>> begin Input records
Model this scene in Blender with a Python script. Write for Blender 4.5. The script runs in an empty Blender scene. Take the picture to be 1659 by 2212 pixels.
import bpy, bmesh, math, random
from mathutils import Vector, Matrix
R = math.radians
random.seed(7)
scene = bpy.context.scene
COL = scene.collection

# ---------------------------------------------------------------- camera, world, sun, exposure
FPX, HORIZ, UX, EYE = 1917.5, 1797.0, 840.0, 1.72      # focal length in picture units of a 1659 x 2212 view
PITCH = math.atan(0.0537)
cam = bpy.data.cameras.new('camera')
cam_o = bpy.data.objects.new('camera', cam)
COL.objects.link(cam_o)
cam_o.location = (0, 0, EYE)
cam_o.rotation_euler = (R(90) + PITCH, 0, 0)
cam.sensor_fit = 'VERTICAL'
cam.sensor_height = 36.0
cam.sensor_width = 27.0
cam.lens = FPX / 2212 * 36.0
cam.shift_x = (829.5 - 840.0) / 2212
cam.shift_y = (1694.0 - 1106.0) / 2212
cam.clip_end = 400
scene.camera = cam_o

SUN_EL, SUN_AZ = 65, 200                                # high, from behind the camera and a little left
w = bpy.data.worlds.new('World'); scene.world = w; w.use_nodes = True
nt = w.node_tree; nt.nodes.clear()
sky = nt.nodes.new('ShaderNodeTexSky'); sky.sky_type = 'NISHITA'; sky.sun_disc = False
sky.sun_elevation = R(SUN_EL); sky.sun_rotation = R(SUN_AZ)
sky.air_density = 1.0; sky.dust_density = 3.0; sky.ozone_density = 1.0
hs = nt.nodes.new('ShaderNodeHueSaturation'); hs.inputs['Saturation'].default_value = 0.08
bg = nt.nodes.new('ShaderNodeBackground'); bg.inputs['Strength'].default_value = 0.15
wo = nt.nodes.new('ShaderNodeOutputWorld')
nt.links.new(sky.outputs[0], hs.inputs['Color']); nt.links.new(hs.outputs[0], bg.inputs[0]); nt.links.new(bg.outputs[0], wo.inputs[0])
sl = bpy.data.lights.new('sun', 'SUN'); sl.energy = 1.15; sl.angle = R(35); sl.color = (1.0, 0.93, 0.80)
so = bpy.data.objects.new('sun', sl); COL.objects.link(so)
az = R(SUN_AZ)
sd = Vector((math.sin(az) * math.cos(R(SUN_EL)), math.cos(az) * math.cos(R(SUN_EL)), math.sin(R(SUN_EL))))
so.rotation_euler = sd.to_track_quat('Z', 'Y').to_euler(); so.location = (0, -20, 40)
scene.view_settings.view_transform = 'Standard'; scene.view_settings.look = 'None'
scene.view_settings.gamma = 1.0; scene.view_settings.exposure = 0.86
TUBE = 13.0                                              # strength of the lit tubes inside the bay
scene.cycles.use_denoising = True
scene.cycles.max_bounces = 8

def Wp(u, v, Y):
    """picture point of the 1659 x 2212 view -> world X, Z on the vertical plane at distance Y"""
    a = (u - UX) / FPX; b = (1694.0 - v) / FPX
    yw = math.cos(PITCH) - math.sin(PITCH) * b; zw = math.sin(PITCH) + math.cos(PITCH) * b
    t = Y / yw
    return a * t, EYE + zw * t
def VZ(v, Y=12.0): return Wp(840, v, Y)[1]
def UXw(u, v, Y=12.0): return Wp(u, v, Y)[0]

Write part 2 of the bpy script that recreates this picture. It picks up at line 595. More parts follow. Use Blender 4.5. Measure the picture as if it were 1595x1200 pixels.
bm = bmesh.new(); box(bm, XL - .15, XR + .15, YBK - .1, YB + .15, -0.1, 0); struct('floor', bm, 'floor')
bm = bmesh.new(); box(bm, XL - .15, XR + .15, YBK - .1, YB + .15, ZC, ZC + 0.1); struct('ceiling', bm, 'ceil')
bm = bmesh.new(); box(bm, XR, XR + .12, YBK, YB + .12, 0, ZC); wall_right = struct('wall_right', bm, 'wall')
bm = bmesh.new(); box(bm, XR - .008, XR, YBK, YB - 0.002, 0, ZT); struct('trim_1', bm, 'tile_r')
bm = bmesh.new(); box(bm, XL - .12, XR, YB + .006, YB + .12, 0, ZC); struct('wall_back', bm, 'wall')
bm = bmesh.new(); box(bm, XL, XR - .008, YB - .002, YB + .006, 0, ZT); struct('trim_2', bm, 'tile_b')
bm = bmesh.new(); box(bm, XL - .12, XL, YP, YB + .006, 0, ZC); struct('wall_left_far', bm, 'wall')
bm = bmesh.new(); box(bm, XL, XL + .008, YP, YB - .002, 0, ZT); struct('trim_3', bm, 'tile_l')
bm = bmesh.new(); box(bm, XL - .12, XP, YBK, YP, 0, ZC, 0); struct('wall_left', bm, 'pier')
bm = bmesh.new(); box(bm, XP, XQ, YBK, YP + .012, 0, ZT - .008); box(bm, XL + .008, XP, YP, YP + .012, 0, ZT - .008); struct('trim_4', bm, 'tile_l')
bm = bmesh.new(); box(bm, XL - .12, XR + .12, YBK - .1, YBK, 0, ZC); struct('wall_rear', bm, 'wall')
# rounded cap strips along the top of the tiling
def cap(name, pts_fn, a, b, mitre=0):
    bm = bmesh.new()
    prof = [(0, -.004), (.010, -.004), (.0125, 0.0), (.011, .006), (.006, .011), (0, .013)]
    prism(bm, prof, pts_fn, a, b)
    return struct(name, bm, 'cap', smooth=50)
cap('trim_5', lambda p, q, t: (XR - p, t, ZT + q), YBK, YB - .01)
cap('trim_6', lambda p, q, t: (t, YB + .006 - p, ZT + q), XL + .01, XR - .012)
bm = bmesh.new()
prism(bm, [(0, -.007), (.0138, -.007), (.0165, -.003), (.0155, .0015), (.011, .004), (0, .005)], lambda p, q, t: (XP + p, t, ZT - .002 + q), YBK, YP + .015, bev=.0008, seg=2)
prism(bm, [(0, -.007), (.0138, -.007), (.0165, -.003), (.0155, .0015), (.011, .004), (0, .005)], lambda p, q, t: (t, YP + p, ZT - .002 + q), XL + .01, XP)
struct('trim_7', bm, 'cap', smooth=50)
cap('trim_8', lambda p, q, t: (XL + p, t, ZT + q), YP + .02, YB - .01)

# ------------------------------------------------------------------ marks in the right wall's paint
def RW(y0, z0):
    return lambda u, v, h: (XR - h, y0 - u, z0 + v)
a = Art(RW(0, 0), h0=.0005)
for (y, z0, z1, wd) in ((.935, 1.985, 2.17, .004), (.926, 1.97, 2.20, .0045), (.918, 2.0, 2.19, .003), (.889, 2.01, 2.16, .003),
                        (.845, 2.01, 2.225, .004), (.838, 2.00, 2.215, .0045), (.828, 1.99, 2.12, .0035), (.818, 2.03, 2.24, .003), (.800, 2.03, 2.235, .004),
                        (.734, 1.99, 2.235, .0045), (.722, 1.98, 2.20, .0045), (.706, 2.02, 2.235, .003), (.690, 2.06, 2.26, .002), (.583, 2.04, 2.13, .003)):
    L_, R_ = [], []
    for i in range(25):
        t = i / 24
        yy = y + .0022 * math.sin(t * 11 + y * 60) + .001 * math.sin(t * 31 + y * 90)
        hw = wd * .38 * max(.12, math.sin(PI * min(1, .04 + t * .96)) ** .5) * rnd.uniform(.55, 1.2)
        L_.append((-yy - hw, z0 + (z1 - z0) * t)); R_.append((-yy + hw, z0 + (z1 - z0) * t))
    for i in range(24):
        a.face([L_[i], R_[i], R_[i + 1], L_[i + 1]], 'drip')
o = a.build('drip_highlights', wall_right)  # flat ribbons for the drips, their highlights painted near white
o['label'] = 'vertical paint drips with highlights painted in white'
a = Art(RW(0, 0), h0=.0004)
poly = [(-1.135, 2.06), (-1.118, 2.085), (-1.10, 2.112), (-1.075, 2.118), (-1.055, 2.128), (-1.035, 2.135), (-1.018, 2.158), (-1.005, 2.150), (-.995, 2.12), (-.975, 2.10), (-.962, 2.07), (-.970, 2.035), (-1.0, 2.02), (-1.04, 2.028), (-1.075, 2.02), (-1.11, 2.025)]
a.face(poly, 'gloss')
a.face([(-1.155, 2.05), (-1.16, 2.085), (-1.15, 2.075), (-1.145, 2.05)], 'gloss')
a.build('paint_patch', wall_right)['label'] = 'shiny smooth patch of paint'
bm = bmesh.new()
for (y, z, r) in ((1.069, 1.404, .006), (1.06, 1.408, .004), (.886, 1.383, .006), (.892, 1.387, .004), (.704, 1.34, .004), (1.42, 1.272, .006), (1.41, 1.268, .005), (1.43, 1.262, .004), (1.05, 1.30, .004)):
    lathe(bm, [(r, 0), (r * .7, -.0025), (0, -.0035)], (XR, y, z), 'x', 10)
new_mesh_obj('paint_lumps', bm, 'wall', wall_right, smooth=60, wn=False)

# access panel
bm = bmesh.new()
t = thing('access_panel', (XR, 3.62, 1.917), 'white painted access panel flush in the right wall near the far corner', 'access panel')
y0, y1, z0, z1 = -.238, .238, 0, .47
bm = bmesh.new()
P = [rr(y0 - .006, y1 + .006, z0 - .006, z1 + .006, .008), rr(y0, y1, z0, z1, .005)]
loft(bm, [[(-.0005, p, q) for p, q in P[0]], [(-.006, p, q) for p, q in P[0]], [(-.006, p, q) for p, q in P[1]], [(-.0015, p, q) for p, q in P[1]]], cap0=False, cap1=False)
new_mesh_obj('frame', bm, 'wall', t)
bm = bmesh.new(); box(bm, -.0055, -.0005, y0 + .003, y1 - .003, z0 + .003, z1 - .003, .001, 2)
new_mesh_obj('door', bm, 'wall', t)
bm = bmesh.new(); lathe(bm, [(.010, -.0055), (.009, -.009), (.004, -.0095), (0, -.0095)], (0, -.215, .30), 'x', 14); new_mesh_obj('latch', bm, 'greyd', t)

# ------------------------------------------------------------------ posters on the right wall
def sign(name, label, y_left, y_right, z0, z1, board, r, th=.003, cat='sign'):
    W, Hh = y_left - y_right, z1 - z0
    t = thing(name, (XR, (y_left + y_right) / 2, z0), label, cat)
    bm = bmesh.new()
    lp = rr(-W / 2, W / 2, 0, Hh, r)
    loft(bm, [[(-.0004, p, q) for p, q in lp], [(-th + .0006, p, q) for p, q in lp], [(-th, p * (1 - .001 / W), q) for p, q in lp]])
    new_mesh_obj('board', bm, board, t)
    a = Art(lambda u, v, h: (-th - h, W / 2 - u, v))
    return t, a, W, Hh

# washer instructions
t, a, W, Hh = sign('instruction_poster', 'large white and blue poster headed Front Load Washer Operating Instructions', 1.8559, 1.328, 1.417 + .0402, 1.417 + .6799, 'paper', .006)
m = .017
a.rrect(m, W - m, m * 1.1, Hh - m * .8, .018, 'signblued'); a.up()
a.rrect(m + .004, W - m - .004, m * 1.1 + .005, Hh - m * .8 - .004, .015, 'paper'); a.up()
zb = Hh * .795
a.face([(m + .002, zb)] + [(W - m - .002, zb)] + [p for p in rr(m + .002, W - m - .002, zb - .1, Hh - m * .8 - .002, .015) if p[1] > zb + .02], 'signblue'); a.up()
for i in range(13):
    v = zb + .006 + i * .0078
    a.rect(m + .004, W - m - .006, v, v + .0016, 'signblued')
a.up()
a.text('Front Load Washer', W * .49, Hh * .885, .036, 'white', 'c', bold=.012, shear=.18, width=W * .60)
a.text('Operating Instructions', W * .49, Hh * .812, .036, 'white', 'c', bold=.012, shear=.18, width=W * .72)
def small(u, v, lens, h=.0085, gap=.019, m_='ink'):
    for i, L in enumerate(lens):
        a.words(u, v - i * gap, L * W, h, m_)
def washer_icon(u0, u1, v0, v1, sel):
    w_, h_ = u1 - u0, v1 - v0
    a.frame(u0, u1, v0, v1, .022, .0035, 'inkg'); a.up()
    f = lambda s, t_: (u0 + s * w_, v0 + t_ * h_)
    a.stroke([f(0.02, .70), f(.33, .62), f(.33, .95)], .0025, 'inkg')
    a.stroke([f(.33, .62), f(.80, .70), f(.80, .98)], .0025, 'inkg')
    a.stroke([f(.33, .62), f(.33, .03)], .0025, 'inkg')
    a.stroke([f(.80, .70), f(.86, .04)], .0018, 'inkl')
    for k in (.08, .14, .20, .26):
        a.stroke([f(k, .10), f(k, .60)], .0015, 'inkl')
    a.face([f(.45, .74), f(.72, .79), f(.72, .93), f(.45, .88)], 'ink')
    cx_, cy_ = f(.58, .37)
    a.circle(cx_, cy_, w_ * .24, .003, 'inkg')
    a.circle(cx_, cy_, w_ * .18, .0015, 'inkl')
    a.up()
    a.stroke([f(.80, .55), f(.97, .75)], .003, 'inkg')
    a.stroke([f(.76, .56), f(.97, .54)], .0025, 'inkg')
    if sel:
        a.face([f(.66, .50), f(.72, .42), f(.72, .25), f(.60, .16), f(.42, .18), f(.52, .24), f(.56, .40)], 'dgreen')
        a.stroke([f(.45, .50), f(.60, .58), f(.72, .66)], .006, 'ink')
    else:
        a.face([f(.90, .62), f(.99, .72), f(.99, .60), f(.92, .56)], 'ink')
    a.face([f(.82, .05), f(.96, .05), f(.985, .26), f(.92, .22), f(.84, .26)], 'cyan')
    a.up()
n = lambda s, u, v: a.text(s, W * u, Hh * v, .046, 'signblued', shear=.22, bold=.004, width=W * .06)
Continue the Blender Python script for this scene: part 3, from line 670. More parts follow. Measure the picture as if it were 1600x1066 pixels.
>> end Input records
### The task
Only the lines from the first line of the records through the line containing "COL = scene.collection" should be repeated, exactly as they appear.

### Correct response
Model this scene in Blender with a Python script. Write for Blender 4.5. The script runs in an empty Blender scene. Take the picture to be 1659 by 2212 pixels.
import bpy, bmesh, math, random
from mathutils import Vector, Matrix
R = math.radians
random.seed(7)
scene = bpy.context.scene
COL = scene.collection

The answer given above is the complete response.